Sunday, 28 May 2017: 17:00
Grand Salon D - Section 24 (Hilton New Orleans Riverside)
K. Suto, R. Zhang, and R. Mohtadi (Toyota Research Institute of North America)
Post lithium ion battery is highly demanding energy storage for smaller scale as stationary use to greater scale as grid storage, and vehicle use as well. Magnesium ion battery with metal magnesium as an anode has been investigated over decades because of its high theoretical capacity of magnesium (3833 mAh cm3) and relatively lower potential (0.7 V vs lithium) for naturally abundant mineral resources in “multivalent” metals with less risk on forming dendritic deposits [1]. After over a decade of finding of stable and reversible electrolyte based on Grignard agent such as APC [2], our finding of magnesium monocarborane [3] opened next door toward high energy density by its wider potential window up to 3.7 V and high current density more than 1mS cm-1, without corrosive issue which is intrinsic to conventional electrolytes containing chlorine.

Although of many efforts for electrolytes and electrodes, the battery system has lack of cathode capable of providing high potential and / or capacity with stable performance over numbers of cycles in charge and discharge, to takeover Li ion battery. Recently some challenges proved custom approach for magnesium ion effective to certain extent; eg. C60 [4] works as a mimic of cluster aspect of highly reversible Chevrel Mo6S8, and spinel Ti2S4 [5] presents the design of host framework with “soft” anion and ionic path.

In this study we approach to new insights into active materials by means of charge transfer. Interfacial analysis such as electrochemical impedance, XPS, etc., to the most established cathode, Chevrel phase Mo6S8 [1] in contact with MMC electrolyte gives some key factors of highly reversible cathode.
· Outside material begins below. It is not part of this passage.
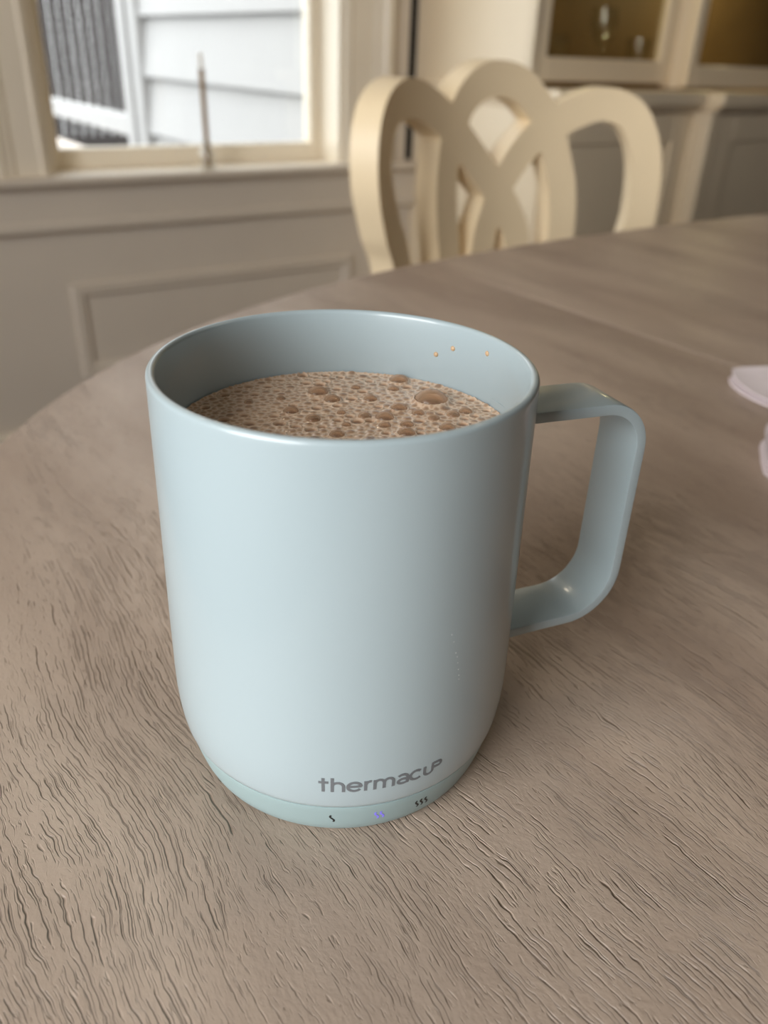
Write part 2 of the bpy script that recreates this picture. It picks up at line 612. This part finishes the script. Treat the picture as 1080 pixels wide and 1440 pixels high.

Besides, our new approach for a cathode active material and its battery performance will be introduced for the next step of the reaction design.

References:

[1] J. Muldoon, C. B. Bucur, and Th. Gregory, Chem. Rev. 2014, 114, 11683.

[2] D. Aurbach, Z. Lu, A. Schechter, Y. Gofer, H. Gizbar, R. Turgeman, Y. Cohen, M. Moshkovich, E. Levi, Nature 2000, 407, 724.

[3] O. Tutusaus, R. Mohtadi, T. S. Arthur, F. Mizuno, E. G. Nelson, Y. V. Sevryugina, Angew. Chem. Int. Ed. 2015, 54, 7900.

[4] R. Zhang, F. Mizuno, L. Chen,, Chem. Commn.. 2015, 51, 1108.

[5] X. Sum, P. Bonnick, V. Duffort, M. Liu, Z. Rong, K. A. Persson, G. Ceder, an L. F. Nazer, Energy Environ. Sci. 2016, 9, 2273.